Stated exercise:
Look through the entries below and report how many lines hold the string "this". Only the number is wanted.

◇ ◇ ◇ ◇ ◇ ◇ ◇

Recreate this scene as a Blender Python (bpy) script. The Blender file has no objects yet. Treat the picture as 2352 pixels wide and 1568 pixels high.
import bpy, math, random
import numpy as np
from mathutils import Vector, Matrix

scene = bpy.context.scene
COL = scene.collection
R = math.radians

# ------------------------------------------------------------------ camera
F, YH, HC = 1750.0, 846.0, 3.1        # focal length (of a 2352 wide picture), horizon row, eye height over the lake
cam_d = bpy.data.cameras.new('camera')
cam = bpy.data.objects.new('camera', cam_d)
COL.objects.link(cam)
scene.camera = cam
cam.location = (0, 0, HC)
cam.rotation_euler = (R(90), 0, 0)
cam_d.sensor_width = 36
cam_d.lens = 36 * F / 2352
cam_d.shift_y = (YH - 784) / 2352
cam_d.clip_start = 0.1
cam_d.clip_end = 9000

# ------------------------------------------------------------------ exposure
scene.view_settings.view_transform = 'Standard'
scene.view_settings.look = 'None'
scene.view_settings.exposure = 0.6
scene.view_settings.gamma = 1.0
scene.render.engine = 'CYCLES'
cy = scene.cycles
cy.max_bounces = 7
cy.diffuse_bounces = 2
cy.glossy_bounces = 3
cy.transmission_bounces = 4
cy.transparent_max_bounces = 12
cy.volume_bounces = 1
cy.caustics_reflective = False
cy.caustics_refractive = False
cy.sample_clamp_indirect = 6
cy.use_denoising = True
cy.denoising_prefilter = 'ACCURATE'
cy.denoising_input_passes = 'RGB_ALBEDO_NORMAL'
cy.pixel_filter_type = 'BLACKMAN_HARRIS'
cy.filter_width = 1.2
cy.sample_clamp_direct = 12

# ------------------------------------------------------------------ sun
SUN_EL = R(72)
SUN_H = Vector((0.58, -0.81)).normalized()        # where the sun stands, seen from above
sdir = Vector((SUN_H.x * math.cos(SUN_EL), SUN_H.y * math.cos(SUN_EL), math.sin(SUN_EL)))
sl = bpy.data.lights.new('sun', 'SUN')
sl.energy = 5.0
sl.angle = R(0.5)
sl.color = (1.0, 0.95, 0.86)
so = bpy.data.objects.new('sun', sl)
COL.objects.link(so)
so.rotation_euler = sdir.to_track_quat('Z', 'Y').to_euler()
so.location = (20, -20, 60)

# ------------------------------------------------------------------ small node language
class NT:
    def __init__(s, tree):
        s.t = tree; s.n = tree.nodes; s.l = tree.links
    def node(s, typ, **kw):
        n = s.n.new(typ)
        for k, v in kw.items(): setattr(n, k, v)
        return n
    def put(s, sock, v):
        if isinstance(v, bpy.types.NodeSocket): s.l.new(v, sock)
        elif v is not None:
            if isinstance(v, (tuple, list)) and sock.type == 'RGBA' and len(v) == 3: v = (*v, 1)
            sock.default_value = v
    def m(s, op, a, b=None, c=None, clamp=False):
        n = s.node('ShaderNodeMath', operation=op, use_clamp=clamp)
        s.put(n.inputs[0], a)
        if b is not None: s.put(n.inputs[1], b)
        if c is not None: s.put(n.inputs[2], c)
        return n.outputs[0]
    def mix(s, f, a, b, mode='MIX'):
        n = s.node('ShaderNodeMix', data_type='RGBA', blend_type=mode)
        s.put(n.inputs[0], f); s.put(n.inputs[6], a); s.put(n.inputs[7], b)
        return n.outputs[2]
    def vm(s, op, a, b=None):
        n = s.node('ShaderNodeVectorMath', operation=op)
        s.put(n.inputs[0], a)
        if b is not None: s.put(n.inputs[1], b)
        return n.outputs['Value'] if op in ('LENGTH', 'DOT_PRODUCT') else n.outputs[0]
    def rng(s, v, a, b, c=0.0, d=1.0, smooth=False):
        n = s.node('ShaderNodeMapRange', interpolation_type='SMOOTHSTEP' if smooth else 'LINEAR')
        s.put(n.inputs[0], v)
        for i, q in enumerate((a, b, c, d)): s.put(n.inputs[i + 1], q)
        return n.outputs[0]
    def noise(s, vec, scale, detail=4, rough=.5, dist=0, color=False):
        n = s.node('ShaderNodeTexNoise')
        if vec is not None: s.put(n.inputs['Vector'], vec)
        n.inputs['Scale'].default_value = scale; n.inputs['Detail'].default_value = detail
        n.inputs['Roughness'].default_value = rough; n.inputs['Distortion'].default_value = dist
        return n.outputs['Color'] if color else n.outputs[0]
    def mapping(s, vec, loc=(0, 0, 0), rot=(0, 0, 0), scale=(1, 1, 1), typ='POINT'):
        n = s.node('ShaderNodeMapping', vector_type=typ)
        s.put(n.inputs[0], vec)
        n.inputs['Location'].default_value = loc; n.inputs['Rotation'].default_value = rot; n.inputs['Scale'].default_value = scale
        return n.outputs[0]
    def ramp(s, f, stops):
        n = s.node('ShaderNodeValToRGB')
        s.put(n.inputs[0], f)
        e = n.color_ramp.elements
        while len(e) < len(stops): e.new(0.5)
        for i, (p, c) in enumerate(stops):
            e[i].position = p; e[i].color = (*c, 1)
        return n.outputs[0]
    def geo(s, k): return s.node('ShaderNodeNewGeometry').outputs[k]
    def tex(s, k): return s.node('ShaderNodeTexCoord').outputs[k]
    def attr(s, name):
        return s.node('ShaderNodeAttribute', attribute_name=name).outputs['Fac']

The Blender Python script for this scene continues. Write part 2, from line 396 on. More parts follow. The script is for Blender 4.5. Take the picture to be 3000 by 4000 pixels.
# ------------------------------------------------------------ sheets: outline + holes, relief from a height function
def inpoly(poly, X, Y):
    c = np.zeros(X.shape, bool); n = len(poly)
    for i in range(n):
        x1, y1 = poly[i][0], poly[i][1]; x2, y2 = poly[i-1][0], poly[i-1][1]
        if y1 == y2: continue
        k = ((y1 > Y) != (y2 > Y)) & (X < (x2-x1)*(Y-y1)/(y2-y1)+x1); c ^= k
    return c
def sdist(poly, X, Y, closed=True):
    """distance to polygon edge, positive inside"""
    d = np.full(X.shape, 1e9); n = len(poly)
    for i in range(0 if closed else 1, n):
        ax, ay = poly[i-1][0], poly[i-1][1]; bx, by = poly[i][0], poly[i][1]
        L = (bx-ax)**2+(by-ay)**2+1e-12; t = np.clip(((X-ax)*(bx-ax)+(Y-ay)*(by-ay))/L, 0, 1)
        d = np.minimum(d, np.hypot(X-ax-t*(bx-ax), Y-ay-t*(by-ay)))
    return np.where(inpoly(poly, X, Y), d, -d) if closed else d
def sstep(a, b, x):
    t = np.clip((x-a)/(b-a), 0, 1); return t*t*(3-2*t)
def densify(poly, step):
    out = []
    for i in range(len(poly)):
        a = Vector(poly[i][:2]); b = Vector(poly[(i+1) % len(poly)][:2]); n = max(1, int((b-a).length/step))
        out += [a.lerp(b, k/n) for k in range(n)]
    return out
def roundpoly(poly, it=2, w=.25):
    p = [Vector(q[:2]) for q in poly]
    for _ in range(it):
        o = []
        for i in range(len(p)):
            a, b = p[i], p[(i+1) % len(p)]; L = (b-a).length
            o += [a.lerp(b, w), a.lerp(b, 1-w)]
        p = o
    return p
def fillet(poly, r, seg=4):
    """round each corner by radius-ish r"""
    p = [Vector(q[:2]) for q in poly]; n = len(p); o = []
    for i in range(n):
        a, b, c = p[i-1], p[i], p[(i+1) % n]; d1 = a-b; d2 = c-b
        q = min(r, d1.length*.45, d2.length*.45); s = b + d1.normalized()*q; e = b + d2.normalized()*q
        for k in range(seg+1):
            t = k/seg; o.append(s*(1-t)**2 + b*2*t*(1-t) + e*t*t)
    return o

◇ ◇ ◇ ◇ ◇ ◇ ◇

Exercise result:
2